═════ Given data ═════

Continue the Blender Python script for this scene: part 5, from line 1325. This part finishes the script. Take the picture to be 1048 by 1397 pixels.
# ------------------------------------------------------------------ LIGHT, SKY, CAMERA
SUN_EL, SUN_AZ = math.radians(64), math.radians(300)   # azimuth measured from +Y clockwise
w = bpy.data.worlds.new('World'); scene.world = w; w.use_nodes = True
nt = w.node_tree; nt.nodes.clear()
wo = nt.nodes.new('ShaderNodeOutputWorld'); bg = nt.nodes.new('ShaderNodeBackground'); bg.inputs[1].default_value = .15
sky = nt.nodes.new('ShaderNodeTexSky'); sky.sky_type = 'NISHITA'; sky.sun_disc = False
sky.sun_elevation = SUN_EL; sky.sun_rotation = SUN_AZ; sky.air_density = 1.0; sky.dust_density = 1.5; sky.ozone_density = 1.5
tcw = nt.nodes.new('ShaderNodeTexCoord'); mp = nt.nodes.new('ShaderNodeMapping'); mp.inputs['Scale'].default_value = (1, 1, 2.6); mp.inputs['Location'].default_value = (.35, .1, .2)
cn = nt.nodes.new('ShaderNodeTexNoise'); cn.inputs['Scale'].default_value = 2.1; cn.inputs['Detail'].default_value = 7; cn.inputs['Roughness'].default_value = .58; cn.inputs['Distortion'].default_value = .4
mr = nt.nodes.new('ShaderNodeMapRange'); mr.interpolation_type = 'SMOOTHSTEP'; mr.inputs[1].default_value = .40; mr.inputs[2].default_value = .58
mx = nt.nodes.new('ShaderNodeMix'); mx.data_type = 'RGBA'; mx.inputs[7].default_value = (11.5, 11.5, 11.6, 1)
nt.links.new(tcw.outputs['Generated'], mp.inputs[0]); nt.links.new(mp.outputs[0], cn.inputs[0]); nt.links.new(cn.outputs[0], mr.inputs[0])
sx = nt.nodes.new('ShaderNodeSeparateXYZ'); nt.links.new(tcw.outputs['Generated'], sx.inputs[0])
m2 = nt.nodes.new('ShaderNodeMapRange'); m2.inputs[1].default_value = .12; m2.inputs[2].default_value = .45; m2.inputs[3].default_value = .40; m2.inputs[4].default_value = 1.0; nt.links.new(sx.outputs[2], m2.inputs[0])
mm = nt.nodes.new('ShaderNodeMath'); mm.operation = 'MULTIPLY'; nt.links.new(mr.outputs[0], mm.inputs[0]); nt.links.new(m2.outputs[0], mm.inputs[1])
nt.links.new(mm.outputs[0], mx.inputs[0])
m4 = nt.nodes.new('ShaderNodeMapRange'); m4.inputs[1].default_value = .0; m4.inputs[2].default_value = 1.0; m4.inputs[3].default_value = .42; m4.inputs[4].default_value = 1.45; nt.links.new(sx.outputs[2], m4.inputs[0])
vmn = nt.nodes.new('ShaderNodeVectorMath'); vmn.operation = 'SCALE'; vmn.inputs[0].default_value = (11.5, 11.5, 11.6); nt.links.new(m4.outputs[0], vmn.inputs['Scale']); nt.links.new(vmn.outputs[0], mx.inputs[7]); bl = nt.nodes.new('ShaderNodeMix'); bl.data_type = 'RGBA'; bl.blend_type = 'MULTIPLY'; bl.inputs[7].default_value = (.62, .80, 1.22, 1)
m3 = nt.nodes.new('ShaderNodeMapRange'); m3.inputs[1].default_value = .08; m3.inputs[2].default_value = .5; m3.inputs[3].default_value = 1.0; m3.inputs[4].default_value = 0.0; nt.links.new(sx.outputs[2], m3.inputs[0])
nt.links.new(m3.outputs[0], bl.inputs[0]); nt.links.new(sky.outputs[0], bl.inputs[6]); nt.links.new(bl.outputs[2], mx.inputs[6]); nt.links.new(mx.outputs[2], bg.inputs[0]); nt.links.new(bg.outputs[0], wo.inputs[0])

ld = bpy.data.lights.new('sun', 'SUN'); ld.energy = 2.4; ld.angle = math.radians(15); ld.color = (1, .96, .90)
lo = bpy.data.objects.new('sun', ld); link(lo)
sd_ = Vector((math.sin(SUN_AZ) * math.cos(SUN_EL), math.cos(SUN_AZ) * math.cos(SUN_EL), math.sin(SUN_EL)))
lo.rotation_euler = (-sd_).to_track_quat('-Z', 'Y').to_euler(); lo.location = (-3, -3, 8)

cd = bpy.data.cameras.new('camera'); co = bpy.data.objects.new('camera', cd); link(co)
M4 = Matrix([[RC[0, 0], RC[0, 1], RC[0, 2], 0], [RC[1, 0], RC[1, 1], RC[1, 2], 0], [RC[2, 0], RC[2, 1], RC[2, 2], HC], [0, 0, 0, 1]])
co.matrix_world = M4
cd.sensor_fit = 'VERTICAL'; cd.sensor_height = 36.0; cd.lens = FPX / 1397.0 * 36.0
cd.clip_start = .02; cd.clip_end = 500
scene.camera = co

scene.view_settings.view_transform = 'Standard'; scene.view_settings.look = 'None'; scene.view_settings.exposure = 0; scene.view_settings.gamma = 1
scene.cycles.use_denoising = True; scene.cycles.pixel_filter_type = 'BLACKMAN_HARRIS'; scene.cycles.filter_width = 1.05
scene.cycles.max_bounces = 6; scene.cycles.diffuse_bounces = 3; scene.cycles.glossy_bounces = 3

═════

● Exercise goal
Working from the listing above, pick out every line that has "scene" and copy it.

● Response to this task
Continue the Blender Python script for this scene: part 5, from line 1325. This part finishes the script. Take the picture to be 1048 by 1397 pixels.
w = bpy.data.worlds.new('World'); scene.world = w; w.use_nodes = True
scene.camera = co
scene.view_settings.view_transform = 'Standard'; scene.view_settings.look = 'None'; scene.view_settings.exposure = 0; scene.view_settings.gamma = 1
scene.cycles.use_denoising = True; scene.cycles.pixel_filter_type = 'BLACKMAN_HARRIS'; scene.cycles.filter_width = 1.05
scene.cycles.max_bounces = 6; scene.cycles.diffuse_bounces = 3; scene.cycles.glossy_bounces = 3